• SET EXERCISE
State the count of lines below in which the word "scene" appears, and add nothing.

• RECORDED INFORMATION

-- BEGIN --

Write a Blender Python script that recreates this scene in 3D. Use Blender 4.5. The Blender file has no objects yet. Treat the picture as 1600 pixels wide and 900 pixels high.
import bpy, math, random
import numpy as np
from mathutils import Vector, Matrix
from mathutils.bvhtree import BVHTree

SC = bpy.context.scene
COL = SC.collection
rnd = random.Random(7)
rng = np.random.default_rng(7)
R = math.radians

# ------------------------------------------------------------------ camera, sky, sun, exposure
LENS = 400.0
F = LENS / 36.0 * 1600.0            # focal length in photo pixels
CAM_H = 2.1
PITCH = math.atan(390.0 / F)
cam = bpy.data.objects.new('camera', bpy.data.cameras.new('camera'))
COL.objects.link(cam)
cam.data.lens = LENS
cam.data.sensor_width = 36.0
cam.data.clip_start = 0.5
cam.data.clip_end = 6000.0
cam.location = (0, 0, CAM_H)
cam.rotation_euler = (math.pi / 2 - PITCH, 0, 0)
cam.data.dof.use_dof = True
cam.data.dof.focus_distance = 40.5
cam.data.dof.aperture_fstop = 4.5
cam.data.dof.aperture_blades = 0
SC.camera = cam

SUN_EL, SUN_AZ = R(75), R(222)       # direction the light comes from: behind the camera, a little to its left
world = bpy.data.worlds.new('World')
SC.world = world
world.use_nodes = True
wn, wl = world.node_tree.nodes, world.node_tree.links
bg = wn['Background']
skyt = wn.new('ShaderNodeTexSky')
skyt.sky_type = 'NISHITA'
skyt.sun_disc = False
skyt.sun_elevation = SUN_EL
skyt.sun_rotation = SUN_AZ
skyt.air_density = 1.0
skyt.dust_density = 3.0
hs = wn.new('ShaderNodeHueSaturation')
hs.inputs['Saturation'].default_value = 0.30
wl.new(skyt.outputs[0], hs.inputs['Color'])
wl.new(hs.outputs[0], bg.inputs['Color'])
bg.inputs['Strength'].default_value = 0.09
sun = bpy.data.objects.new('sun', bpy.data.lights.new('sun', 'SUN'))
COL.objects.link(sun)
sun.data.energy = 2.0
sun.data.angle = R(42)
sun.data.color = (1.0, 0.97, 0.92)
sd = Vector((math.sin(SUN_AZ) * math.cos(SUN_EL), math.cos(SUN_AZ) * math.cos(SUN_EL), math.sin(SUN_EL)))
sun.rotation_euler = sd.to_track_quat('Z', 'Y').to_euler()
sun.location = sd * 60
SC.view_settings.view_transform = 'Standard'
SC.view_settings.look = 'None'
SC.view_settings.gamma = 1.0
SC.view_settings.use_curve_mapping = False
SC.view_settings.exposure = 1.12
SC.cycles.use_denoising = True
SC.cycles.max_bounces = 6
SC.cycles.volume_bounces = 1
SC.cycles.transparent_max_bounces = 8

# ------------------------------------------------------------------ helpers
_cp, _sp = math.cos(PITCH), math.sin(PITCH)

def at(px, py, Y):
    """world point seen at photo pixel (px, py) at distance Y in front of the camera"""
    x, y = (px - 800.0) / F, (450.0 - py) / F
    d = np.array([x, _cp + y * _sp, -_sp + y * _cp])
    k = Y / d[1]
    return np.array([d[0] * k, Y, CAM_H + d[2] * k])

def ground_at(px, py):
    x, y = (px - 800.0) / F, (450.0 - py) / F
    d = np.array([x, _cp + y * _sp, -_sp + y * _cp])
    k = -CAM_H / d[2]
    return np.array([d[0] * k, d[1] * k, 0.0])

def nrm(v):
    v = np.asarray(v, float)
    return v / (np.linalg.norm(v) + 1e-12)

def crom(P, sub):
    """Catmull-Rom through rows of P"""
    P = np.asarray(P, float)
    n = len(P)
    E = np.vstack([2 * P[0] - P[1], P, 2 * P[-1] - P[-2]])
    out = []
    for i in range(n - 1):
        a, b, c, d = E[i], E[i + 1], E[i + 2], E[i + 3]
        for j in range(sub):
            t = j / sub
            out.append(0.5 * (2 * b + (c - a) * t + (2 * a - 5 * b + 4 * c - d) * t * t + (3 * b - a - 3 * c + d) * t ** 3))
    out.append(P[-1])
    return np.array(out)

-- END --

• EXERCISE OUTPUT
2